La Stop Ecocide Foundation ha raggiunto un risultato al quale si lavorava da anni: una definizione legale di ecocidio da proporre alla Corte penale internazionale dell’Aia come nuovo crimine da perseguire come quelli di guerra, contro l’umanità, di aggressione o di genocidio. Sono 165 parole che potrebbero cambiare la percezione pubblica e la scala di come vengono affrontate legalmente le crisi ambientali. La definizione comincia così: «L’ecocidio è un atto illegale o sconsiderato commesso con la consapevolezza della sostanziale possibilità di arrecare un danno grave, diffuso o a lungo termine sull’ambiente».

È un altro fronte di qualcosa che stiamo vedendo crescere davanti ai nostri occhi: cittadini e organizzazioni che affidano ai tribunali la speranza di un cambiamento. La definizione di ecocidio e una sua possibile adozione sono una cosa diversa dalle sentenze contro Shell, il governo olandese, tedesco o francese, ma nasce nello stesso clima, per rispondere allo stesso bisogno: si fa poco, i governi sono impreparati, i meccanismi politici sono lenti mentre i tribunali stanno dando risposte più interessanti.

Un nuovo crimine

L’ecocidio è una forma di innovazione legale, non è facile creare un nuovo crimine internazionale da zero. Rispetto agli altri crimini di cui si occupa la Corte dell’Aia, una delle novità dell’ecocidio è che non deve necessariamente esserci un danno contro le persone per poter accusare una persona o un’azienda di ecocidio. «Gli altri crimini si focalizzano esclusivamente sugli esseri umani e il loro benessere. Anche questo lo fa, ma introduce un nuovo approccio non antropocentrico, mettendo l’ambiente al centro della legge internazionale», ha detto Philippe Sands, docente di diritto internazionale all’University College di Londra e capo del gruppo di esperti sull’ecocidio.

Ci sono alcuni aspetti interessanti: la proposta non fa esempi diretti, per non puntare il dito contro singoli paesi e per non irrigidire la possibile applicazione della legge. Però esempi si possono fare: per come è stata scritta, è pensata per perseguire la distruzione della foresta amazzonica o una catastrofe ecologica come quella in Sri Lanka, ma anche – sottolineano alcuni analisti, ma anche gli stessi esperti che hanno scritto la definizione – l’estinzione irreversibile di una specie: la morte dell’ultimo rinoceronte bianco settentrionale potrebbe configurarsi come ecocidio al pari del crollo di una piattaforma petrolifera in mare.

Il turno della politica

Di ecocidio si parla da decenni, dai tempi dell’uso massiccio dell’agente arancio in Vietnam.

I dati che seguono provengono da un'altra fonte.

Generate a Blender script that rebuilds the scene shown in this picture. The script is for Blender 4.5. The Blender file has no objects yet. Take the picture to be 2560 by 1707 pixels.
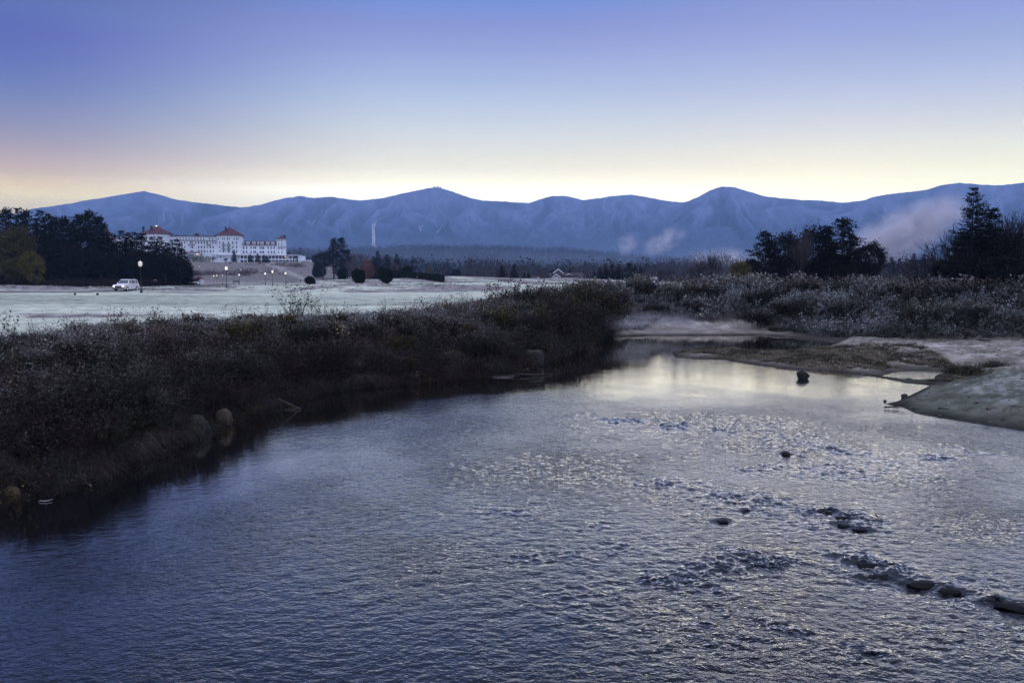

Il primo politico a spingere una sua adozione fu il primo ministro svedese (assassinato nel 1986) Olof Palme, a una conferenza dell’Onu per l’ambiente a Stoccolma nel 1976. Per decenni però ecocidio è stato un concetto accademico buono da mettere sui cartelli delle manifestazioni ambientaliste, finché il clima (in ogni senso) non è cambiato. Di recente è entrato nel lessico morale e nelle intenzioni politiche di leader potenti e ascoltati, da papa Francesco a Macron. È entrato nel nostro orizzonte comune, ma a un livello molto teorico, finché la Stop Ecocide Foundation non ha lavorato per specificare cosa sia un ecocidio.

Da qui a vederlo entrare nella legge internazionale la strada è in ogni caso lunga: per aggiungere i crimini di aggressione ci vollero vent’anni. Secondo la fondazione, in questo caso potrebbe volerci meno, nell’ordine dei cinque anni. Serve che uno degli stati che aderiscono al Trattato di Roma (al quale mancano grandi inquinatori come Stati Uniti, Russia, Cina e India) presenti formalmente la proposta. I due terzi dei paesi membri devono approvarla, e poi devono ratificare la modifica internamente. La fondazione ha presentato gli strumenti legali, ora tocca alla politica decidere cosa farne.